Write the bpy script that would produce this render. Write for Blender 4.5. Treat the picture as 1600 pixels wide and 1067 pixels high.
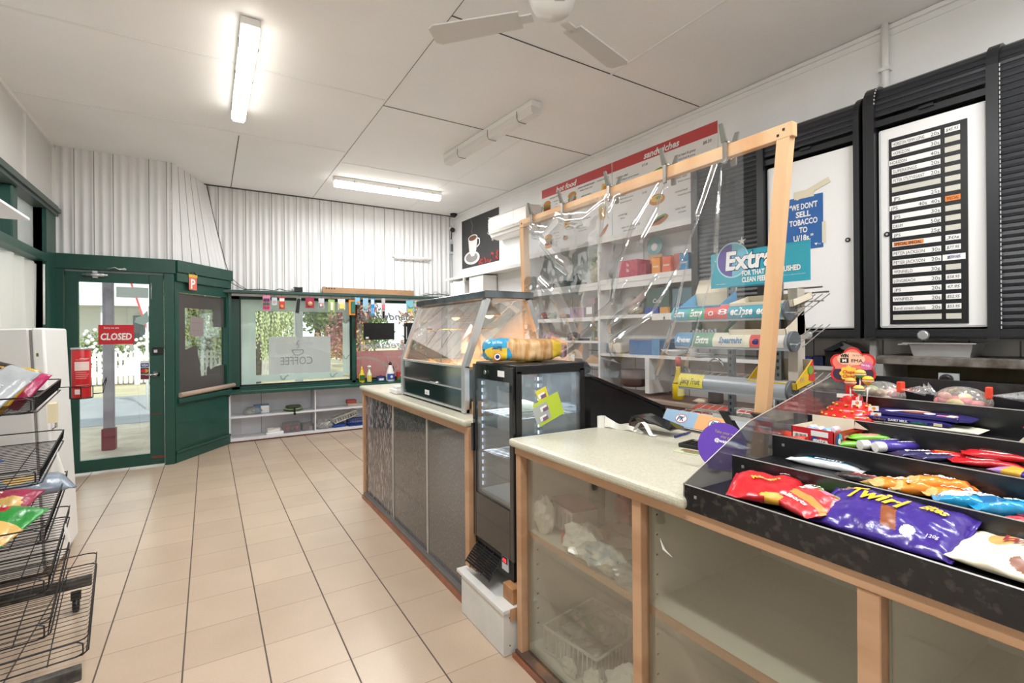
import bpy, bmesh, math, random
from mathutils import Vector, Matrix, noise
PI = math.pi
sc = bpy.context.scene
COL = sc.collection
for o in list(bpy.data.objects): bpy.data.objects.remove(o)

# ---------------------------------------------------------------- camera
CAM = Vector((0.4032, -2.7581, 1.3959))
YAW, ROLL, FPX, CY = 0.5567, -0.0078, 763.5, 519.2
_f = Vector((math.sin(YAW), math.cos(YAW), 0)); _r0 = Vector((math.cos(YAW), -math.sin(YAW), 0)); _u0 = Vector((0, 0, 1))
_r = math.cos(ROLL)*_r0 + math.sin(ROLL)*_u0; _u = -math.sin(ROLL)*_r0 + math.cos(ROLL)*_u0
cd = bpy.data.cameras.new('camera'); cam = bpy.data.objects.new('camera', cd); COL.objects.link(cam)
cd.sensor_width = 36; cd.lens = FPX/1600*36; cd.shift_y = (CY-533.5)/1600; cd.clip_start = 0.05; cd.clip_end = 300
mw = Matrix((_r, _u, -_f)).transposed().to_4x4(); mw.translation = CAM; cam.matrix_world = mw
sc.camera = cam
# ---------------------------------------------------------------- exposure, sky, sun
sc.view_settings.view_transform = 'Standard'; sc.view_settings.look = 'None'
sc.view_settings.gamma = 1; sc.view_settings.use_curve_mapping = False
sc.view_settings.exposure = 0.27
w = bpy.data.worlds.new('sky'); sc.world = w; w.use_nodes = True
nt = w.node_tree; nt.nodes.clear()
bg = nt.nodes.new('ShaderNodeBackground'); wo = nt.nodes.new('ShaderNodeOutputWorld')
bg.inputs[0].default_value = (0.86, 0.93, 1.0, 1); bg.inputs[1].default_value = 1.9
nt.links.new(bg.outputs[0], wo.inputs[0])
def lamp(name, kind, loc, energy, color=(1,1,1), rot=None, size=None, size_y=None, angle=None):
    l = bpy.data.lights.new(name, kind); l.energy = energy; l.color = color
    if size: l.shape = 'RECTANGLE'; l.size = size; l.size_y = size_y or size
    if angle: l.angle = angle
    o = bpy.data.objects.new(name, l); COL.objects.link(o); o.location = loc
    if rot: o.rotation_euler = rot
    return o
lamp('sun', 'SUN', (0, 0, 8), 4.5, (1, .96, .9), rot=(math.radians(48), 0, math.radians(12)), angle=math.radians(2))
# long tube fittings on the ceiling (lit ones in view, plus two unseen ones added behind the camera as fill light)
WARM = (.975, .99, 1.0)
TUBE_W = 42
for (x, y, rz, e) in ((.63, 1.2, 0, 1), (2.35, 3.27, PI/2-.03, 1), (.6, -2.0, 0, 1.1), (2.5, -3.0, 0, 1.1)):
    lamp('tube_light', 'AREA', (x, y, 3.125), TUBE_W*e, WARM, rot=(0, 0, rz), size=.11, size_y=1.5)

# ---------------------------------------------------------------- materials
def lin(h):
    if isinstance(h, str):
        h = h.lstrip('#'); c = [int(h[i:i+2], 16)/255 for i in (0, 2, 4)]
        return tuple(x/12.92 if x <= .04045 else ((x+.055)/1.055)**2.4 for x in c) + (1,)
    return tuple(h) + (1,)
MATS = {}
def mat(name, color, rough=.5, metal=0, spec=.5, var=0, scale=8, bump=0, bscale=60, emit=0, stretch=None, color2=None, coat=0, sss=0):
    """Principled material; var/colour2 mixes in a procedural noise, bump adds fine relief."""
    if name in MATS: return MATS[name]
    m = bpy.data.materials.new(name); MATS[name] = m; m.use_nodes = True
    n = m.node_tree; p = n.nodes['Principled BSDF']; c = lin(color)
    p.inputs['Base Color'].default_value = c; p.inputs['Roughness'].default_value = rough
    p.inputs['Metallic'].default_value = metal; p.inputs['Specular IOR Level'].default_value = spec
    p.inputs['Coat Weight'].default_value = coat
    m.diffuse_color = c
    tc = None
    def coords(s):
        nonlocal tc
        if tc is None: tc = n.nodes.new('ShaderNodeTexCoord')
        mp = n.nodes.new('ShaderNodeMapping'); mp.inputs['Scale'].default_value = stretch or (1, 1, 1)
        n.links.new(tc.outputs['Object'], mp.inputs[0])
        t = n.nodes.new('ShaderNodeTexNoise'); t.inputs['Scale'].default_value = s; t.inputs['Detail'].default_value = 4
        n.links.new(mp.outputs[0], t.inputs[0]); return t
    if var or color2:
        t = coords(scale); r = n.nodes.new('ShaderNodeValToRGB')
        c2 = lin(color2) if color2 else tuple(x*(1-var) for x in c[:3]) + (1,)
        r.color_ramp.elements[0].position = .38; r.color_ramp.elements[1].position = .62
        r.color_ramp.elements[0].color = c2; r.color_ramp.elements[1].color = c
        n.links.new(t.outputs[0], r.inputs[0]); n.links.new(r.outputs[0], p.inputs['Base Color'])
    if bump:
        t = coords(bscale); b = n.nodes.new('ShaderNodeBump'); b.inputs['Strength'].default_value = bump; b.inputs['Distance'].default_value = .01
        n.links.new(t.outputs[0], b.inputs['Height']); n.links.new(b.outputs[0], p.inputs['Normal'])
    if emit:
        p.inputs['Emission Color'].default_value = c; p.inputs['Emission Strength'].default_value = emit
    return m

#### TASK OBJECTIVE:
Only lines belong in the copy: transcribe those from the start of the data through the line that contains "for o in list(bpy.data.objects): bpy.data.objects.remove(o)", and skip the pictures.

#### EXERCISE OUTPUT:
Write the bpy script that would produce this render. Write for Blender 4.5. Treat the picture as 1600 pixels wide and 1067 pixels high.
import bpy, bmesh, math, random
from mathutils import Vector, Matrix, noise
PI = math.pi
sc = bpy.context.scene
COL = sc.collection
for o in list(bpy.data.objects): bpy.data.objects.remove(o)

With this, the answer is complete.